The State Department has welcomed as “a step forward” the decision by Israel’s Inner Cabinet to accept Secretary of State Baker’s five-point proposal for an Israeli-Palestinian dialogue.

The next step is for Egypt, which “has been working very closely with the Palestinians,” to announce its acceptance, State Department deputy spokesman Richard Boucher said Monday.

He indicated that when this occurs, Baker will invite Israeli Foreign Minister Moshe Arens and his Egyptian counterpart, Esmat Abdel Meguid, to Washington to discuss setting up the dialogue.

But Boucher took great pains to try to separate Israel’s acceptance of Baker’s five points from the conditions set by the Inner Cabinet.
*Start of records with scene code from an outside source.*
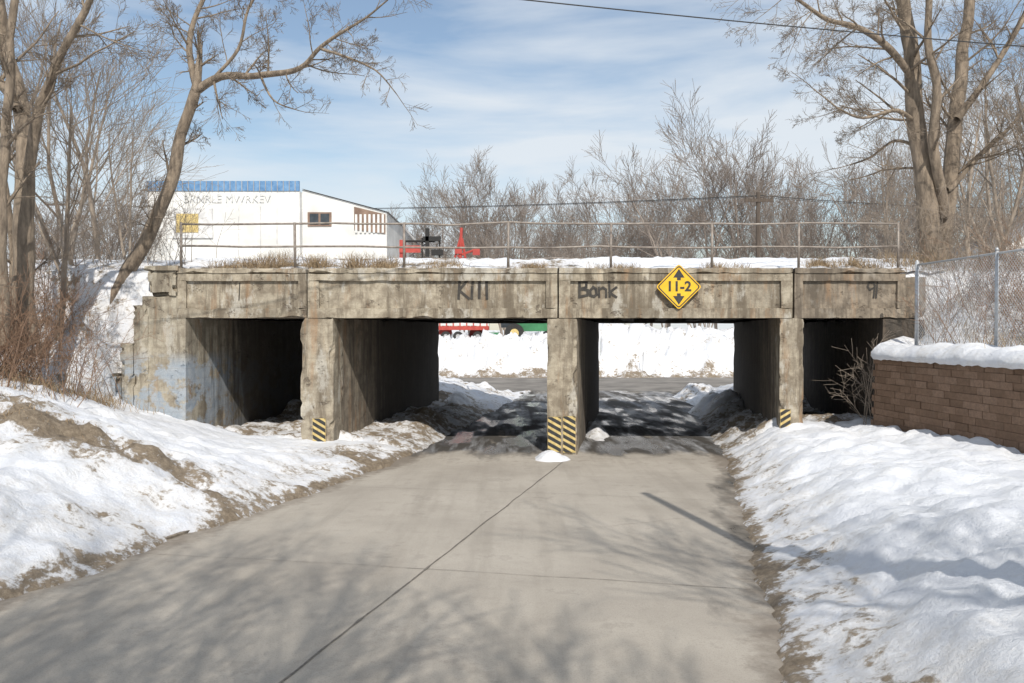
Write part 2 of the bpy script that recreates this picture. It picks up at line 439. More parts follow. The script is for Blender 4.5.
for i,x in enumerate([-7.6,-6.4,-3.6,-2.4,-1.2,0,2.9,4.1,5.3,6.3,8.6]):
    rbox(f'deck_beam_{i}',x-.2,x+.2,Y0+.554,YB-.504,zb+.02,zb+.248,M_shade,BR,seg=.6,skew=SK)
def pier(nm,x0,x1,z0):
    rbox(nm+'_nose',x0,x1,Y0+.02,Y0+.7,z0,zb-.004,M_con,BR,seg=.11,skew=SK,chip=.18)
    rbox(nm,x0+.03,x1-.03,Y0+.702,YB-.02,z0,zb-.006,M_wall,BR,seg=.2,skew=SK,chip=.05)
pier('pier_side_a',-5.56,-4.70,-.3)
pier('pier_centre',.92,1.71,-.3)
pier('pier_side_b',7.03,7.66,-.3)
rbox('abutment_a',-9.75,-8.60,Y0+.06,YB+.4,-.3,zb-.006,M_abut,BR,seg=.2,skew=SK)
rbox('abutment_a_front',-9.75,-8.80,Y0+.08,Y0+.9,zb-.002,4.2,M_abut,BR,seg=.16)
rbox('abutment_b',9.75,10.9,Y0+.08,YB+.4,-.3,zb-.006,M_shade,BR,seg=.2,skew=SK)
rbox('abutment_b_cap',10.36,10.9,Y0+.1,Y0+1.0,zb,4.7,M_con2,BR,seg=.16)
for i,(x0,x1,z) in enumerate([(-9.55,-8.82,4.86),(-9.95,-9.57,3.95),(-10.3,-9.97,2.95),(-10.65,-10.32,2.15)]):
    z0=4.203 if i==0 else -.2
    rbox(f'wingwall_{i}',x0,x1,Y0+.03,Y0+.75,z0,z,M_abut,BR,seg=.09,chip=.42,amp=.03)
rbox('wingwall_cap',-9.8,-8.75,Y0-.03,Y0+.8,4.864,4.99,M_abut,BR,seg=.13,chip=.15)

RL=empty('bridge_railing')
def railing(yv,skew,par,tag):
    mb=MB(); X=lambda x: x+skew*(yv-Y0)
    posts=[-8.77,-5.75,-2.86,-.1,2.62,5.30,7.6,10.24]
    for i,p in enumerate(posts):
        ln=.06*noise.noise(Vector((p*1.7,1,1)))
        mb.tube([(X(p),yv,4.9),(X(p)+ln,yv,6.15)],.036,8)
        mb.box(X(p)-.09,X(p)+.09,yv-.07,yv+.07,4.92,4.95)
    for z in (6.12,5.5):
        mb.tube([(X(lerp(posts[0],posts[-1],i/24)),yv+.004,z+.06*noise.noise(Vector((i*.5,z,0)))) for i in range(25)],.027,8)
    mb.obj('railing_'+tag,M_rail,True,par)
railing(Y0+.25,0,RL,'front'); railing(YB-.25,SK,RL,'rear')

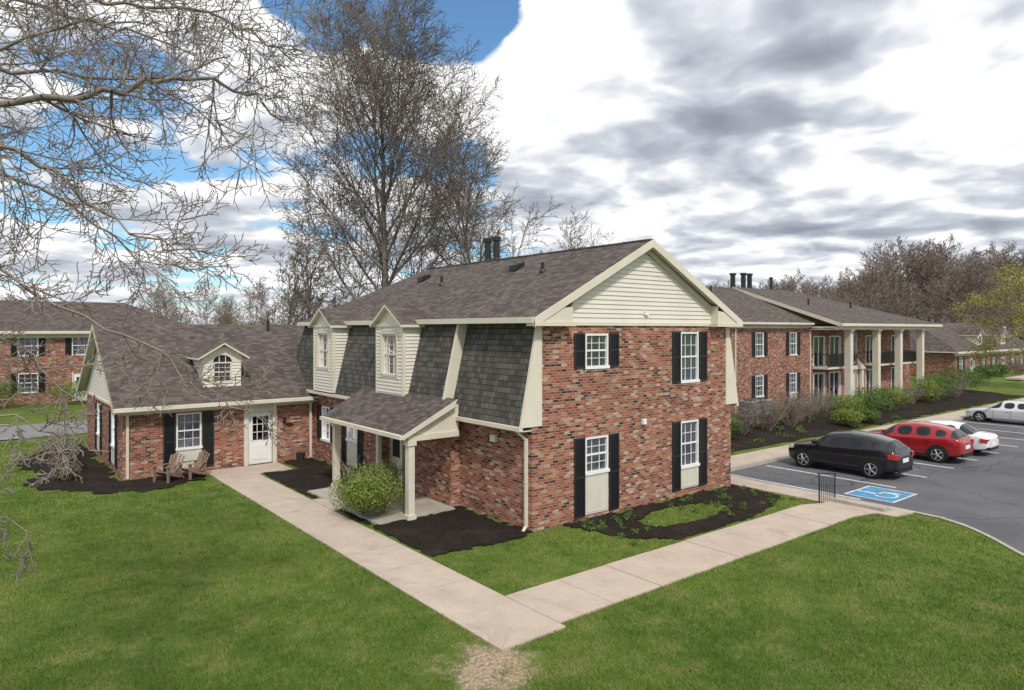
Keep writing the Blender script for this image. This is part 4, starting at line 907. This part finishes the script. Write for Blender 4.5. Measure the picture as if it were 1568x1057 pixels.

The 9-3 vote in Jerusalem on Sunday was based on the “understanding” that the United States provide assurances that Israel would not find itself engaged in negotiations with the Palestine Liberation Organization.

Boucher denied that Israel had set conditions, maintaining the Israelis talked about “assumptions.”

“We know that both Israel and Egypt are likely to request certain clarifications,” he said.

The United States is prepared to discuss these “assurances, assumptions or clarification, as long as they are consistent with the spirit of the five points and the process they are designed to facilitate,” he added.


Boucher said that while Egypt is expected to seek its own assurances, the Palestinians have not so far asked for any clarifications, either privately or publicly.

The State Department maintains that the United States has not discussed Baker’s five points in its talks with the PLO in Tunis. Instead, the United States says it is simply asking the PLO not to block the effort to bring about elections in the West Bank and Gaza Strip.

Egypt is talking to “the Palestinians” about the five points, Boucher acknowledged, though he did not say the talks were with the PLO.

A State Department official indicated that Israeli and Egyptian requests for assurances will be discussed at the Washington meeting, which is the fifth and only one of Baker’s points whose wording the State Department has confirmed.

The official repeatedly stressed that the requests for assurances are a second issue apart from the five points, which provide the basic framework for the Israel-Palestinian dialogue.

It may be hard to agree to Egyptian requests without negating the assurances Israel wants. For instance, the Egyptians are almost certain to request a PLO presence or, at the very least, that the Palestinian delegation include two Palestinians living outside of the West Bank and Gaza Strip.

The official indicated that trying to resolve these differences could take a long time. Baker will begin working on them as soon as he receives Egypt’s acceptance, the official said.